I have been wanting to read this book for quite some time, but never had the chance. I finally got it and started several weeks ago, when it became clear that another book I've reading, Catastrophe, is literally the first verse of this story (an explosion of a prior Krakatoa in 530 A.D. which disrupted essentially the entire planet). I've known the story well, having read a lot about the eruption in some old encyclopedias when I was nine or so, then knowing well William Pene DuBois's brilliant children's book The Twenty-One Balloons. But this book, I thought, would bring everything together.
Well, it did, sort of. It began with that descriptive mishmash of history and science that I really like (when Bill Bryson is writing it) but Winchester turns phrases so many directions that you get a little disoriented. His story careens through a variety of fields, including European history, geology, and vulcanism (well, obviously). It's almost as though he's writing in the dark. He eventually settles into a lengthy story about Dutch colonial rule, and manages to almost conceal the actual eruption in a cloud of minutiae. The illustrations aren't much help - some maps spectacularly fail to even note where Krakatoa is, and the pictures don't help tell such a grand story. Fortunately as I was reading this a recent National Geographic documentary on the eruption came on and the dramatization explained many things that the book did not (although it did pretty much skip the tsunami's effects).
The story also zooms alarmingly, from a easy-to-follow narrative about something into personal narratives about chipping rocks in Greenland, and running into six foot monitor lizards on the island today. It's not that I mind those things - it's just that they underlined the flow of the narrative tremendously. Right when I thought I understand what he was trying to tell me he zips off to another fact on a totally different level of detail, and loses me for a few pages. And another thing. Winchester is the master of asides - he can't help himself from noting every time he thinks a name of something sounds neat, or adding some unrelated piece of trivia. I can't say that I really mind - it certainly gives the writing flavor, and I enjoy his style (it's similar to what I think I do that probably irritates people, but which makes writing enjoyable for me).
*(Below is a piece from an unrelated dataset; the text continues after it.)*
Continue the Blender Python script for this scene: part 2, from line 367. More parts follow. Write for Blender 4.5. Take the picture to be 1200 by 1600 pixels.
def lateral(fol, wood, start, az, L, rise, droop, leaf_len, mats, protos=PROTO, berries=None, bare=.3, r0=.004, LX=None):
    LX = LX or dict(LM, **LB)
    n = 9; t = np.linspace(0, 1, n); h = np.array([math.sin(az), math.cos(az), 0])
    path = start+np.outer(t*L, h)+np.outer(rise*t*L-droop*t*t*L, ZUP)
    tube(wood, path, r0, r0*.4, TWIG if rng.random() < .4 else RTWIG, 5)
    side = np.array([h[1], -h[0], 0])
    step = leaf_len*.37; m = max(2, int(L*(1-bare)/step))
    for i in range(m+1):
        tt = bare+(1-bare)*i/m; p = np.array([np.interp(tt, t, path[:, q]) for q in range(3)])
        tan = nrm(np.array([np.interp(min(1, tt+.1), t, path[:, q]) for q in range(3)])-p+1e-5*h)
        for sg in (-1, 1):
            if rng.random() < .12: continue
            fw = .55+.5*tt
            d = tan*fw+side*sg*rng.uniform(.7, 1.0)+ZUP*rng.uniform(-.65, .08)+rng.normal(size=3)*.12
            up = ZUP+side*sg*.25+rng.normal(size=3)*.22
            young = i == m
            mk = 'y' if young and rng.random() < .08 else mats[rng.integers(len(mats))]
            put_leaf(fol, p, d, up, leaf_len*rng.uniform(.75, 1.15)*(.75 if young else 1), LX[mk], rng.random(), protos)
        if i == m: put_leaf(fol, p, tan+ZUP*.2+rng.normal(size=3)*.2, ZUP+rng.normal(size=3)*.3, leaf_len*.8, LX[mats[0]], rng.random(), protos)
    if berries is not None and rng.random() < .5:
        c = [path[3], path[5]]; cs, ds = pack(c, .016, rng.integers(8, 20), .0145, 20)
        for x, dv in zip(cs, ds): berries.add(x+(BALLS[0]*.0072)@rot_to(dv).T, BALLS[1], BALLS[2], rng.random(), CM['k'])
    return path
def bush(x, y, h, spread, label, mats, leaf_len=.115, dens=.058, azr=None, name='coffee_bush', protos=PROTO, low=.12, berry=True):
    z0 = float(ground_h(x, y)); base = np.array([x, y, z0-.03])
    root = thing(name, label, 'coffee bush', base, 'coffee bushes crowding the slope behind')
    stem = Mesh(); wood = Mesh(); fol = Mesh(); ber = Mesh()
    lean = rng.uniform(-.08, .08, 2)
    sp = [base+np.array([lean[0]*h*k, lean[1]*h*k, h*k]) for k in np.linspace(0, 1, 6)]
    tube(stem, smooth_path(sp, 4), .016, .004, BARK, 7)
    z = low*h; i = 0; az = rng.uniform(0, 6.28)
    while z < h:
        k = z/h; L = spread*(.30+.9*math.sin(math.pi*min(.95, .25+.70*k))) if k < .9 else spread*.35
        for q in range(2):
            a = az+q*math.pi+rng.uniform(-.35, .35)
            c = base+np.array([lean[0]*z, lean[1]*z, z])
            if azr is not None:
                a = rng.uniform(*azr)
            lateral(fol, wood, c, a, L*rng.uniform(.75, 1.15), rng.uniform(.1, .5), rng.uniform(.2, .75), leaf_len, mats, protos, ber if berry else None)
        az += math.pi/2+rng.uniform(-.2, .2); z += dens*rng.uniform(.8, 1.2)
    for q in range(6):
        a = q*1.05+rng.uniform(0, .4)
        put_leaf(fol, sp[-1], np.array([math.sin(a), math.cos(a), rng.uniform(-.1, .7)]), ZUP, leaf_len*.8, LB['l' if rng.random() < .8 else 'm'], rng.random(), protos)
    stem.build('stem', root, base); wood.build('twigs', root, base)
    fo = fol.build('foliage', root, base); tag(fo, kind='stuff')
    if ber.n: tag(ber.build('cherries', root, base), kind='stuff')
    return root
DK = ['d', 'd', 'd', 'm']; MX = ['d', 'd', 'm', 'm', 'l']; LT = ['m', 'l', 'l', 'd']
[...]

It's just that it seems, well, clumsy. It's like it hasn't been edited down to tell a cohesive story where everything builds on each other. Amazingly, the eruption itself and the destruction it caused didn't make a climax book. It was just another few days in the life of a Dutch colony if you weren't reading the verbs closely.
Anyway, this is the first Winchester book I've been able to find at a used bookstore. There are several others I'm looking forward to trying. I'm curious whether my reaction will be similar to them.